Second Reading Speech
Mr Swan (Treasurer)I move:
That this bill be now read a second time.
The Rudd government is proud to be delivering in the 2009 budget a fair go for pensioners. This support for our pensioners is long overdue.
But we also had to make some tough decisions to ensure the pension and retirement income system is sustainable and affordable into the future.
We could not lift the base rate of the pension without making savings elsewhere in the budget.
In total, the measures in this bill provide budgetary savings of almost $5 billion over the forward estimates.
Schedule 1 will better target the current general exemption applying to foreign employment income of those who are Australian residents for income tax purposes.
It will enhance the fairness and integrity of the tax system by ensuring that Australian resident taxpayers who work in low-tax jurisdictions pay the same rate of Australian tax as individuals who work in Australia.
From 1 July 2009, an exemption will apply to income earned as an aid worker, a charitable worker or under certain types of government employment such as a defence or police deployment. It will also apply to income earned as prescribed under regulations. Foreign employment income relating to projects that are in the national interest will remain exempt under existing rules.
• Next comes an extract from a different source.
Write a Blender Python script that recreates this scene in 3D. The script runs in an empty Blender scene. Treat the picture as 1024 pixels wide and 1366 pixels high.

Other foreign employment income earned on or after 1 July 2009 will be subject to Australian income tax, unless exempt under another provision of the tax law. However, a non-refundable tax offset will be claimable for foreign income tax paid on that income.
This change is expected to provide an additional $675 million over the forward estimates.
To deliver necessary savings, the government will also temporarily reduce the government superannuation co-contribution for eligible contributions made between 1 July 2009 and 30 June 2014.
Schedule 2 to this bill implements a temporary reduction in the co-contribution matching rate to 100 per cent for eligible contributions.
The criteria to qualify for a co-contribution, including income eligibility thresholds, will remain unchanged.
The scheme will still provide a very generous incentive for those low- and middle-income earners to save towards their retirement.
These amendments deliver savings of around $1.4 billion over the forward estimates.
The Australia's future tax system review report into retirement incomes found that tax-assisted voluntary superannuation contributions should be more fairly distributed and that the current cap on the concessions should be reconsidered.
Schedule 3 to this bill implements the government's response to this finding, while making a long-term contribution to sustainable pension reform, by reducing the level of the concessional contributions caps from 2009-10.
The concessional superannuation caps provide generous tax concessions primarily to high-income earners. The caps will now be halved-from $50,000 to $25,000 for those under 50, and from $100,000 to $50,000 for those subject to the existing transitional cap until 30 June 2012 for those aged over 50.
It is estimated that only 1.8 per cent of individuals making contributions will be affected by this measure-and these are predominantly high-income earners.
This measure goes some way to reducing the disproportionate benefits to high-income earners who can afford to make large concessional contributions.
The caps remain generous, and other incentives to contribute to superannuation remain, including the concessional treatment of fund earnings and in retirement.
This measure will save around $2.8 billion over the forward estimates.
The budget measures in this bill are part of a strategy that will ensure that we can build a fair and sustainable retirement incomes system into the future.
Every self-funded retiree has an interest in a decent safety net, especially now.
And in tough times such as these the government has had to take the tough decisions to deliver this important reform.
Full details of these measures are contained in the explanatory memorandum to the bill.
Debate (on motion by Mr Haase) adjourned.